### EXERCISE DESCRIPTION
Starting at the first line of the data, please print exactly those lines through the one that holds "C = sc.collection", omitting every picture.

-- begin --

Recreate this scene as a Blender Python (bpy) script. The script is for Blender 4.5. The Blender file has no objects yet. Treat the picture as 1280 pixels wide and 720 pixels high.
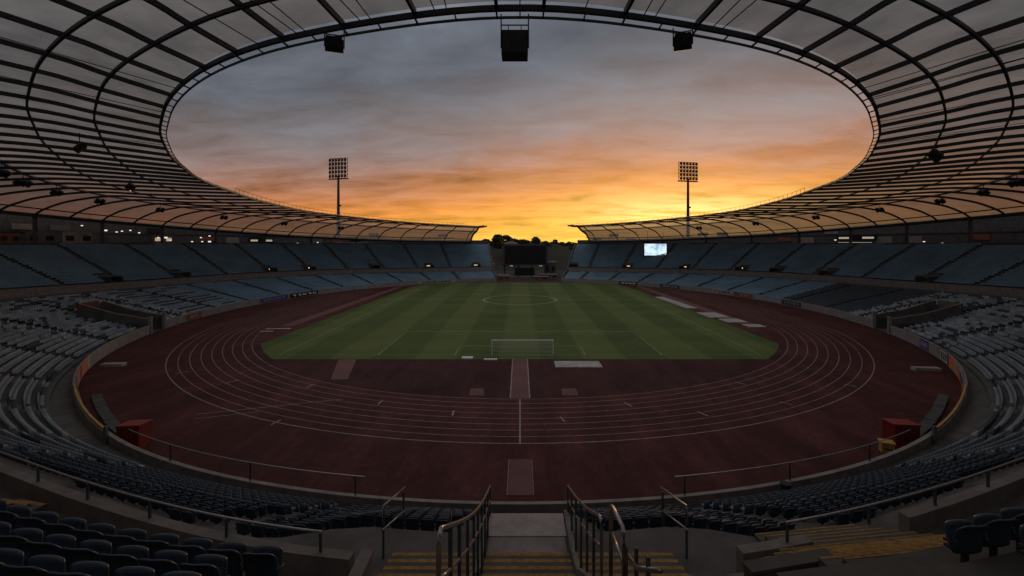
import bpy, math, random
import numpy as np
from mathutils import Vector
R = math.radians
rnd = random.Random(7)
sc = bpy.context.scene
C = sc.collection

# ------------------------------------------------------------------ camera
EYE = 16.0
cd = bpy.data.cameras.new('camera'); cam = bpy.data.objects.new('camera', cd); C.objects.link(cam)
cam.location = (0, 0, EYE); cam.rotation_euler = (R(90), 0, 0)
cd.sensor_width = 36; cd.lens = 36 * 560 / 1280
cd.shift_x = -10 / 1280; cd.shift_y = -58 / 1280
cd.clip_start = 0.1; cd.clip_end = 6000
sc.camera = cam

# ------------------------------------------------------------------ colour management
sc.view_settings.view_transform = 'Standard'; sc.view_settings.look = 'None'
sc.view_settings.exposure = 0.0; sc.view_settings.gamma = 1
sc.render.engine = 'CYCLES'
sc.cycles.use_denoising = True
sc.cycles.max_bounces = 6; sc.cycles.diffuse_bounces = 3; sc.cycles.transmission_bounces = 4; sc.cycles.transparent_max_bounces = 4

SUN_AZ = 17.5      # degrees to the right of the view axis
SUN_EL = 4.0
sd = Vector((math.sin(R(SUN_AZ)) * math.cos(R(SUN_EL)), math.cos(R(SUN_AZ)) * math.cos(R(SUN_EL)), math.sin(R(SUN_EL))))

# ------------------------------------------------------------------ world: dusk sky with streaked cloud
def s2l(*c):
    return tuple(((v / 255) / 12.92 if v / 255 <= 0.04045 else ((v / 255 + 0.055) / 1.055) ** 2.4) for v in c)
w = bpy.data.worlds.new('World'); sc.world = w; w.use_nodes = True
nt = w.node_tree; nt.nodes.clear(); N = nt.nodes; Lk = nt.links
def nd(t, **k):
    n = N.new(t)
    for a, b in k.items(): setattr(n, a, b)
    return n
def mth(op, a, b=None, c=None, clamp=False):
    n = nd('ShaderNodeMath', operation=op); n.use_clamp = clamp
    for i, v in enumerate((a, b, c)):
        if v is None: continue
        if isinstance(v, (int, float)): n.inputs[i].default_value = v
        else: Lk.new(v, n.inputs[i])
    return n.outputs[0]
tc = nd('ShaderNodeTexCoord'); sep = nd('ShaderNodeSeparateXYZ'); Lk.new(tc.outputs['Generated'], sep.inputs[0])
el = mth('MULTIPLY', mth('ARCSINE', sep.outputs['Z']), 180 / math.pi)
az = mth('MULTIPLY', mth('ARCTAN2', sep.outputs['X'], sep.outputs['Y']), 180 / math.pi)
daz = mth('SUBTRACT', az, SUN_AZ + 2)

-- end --

### WRITTEN SOLUTION
Recreate this scene as a Blender Python (bpy) script. The script is for Blender 4.5. The Blender file has no objects yet. Treat the picture as 1280 pixels wide and 720 pixels high.
import bpy, math, random
import numpy as np
from mathutils import Vector
R = math.radians
rnd = random.Random(7)
sc = bpy.context.scene
C = sc.collection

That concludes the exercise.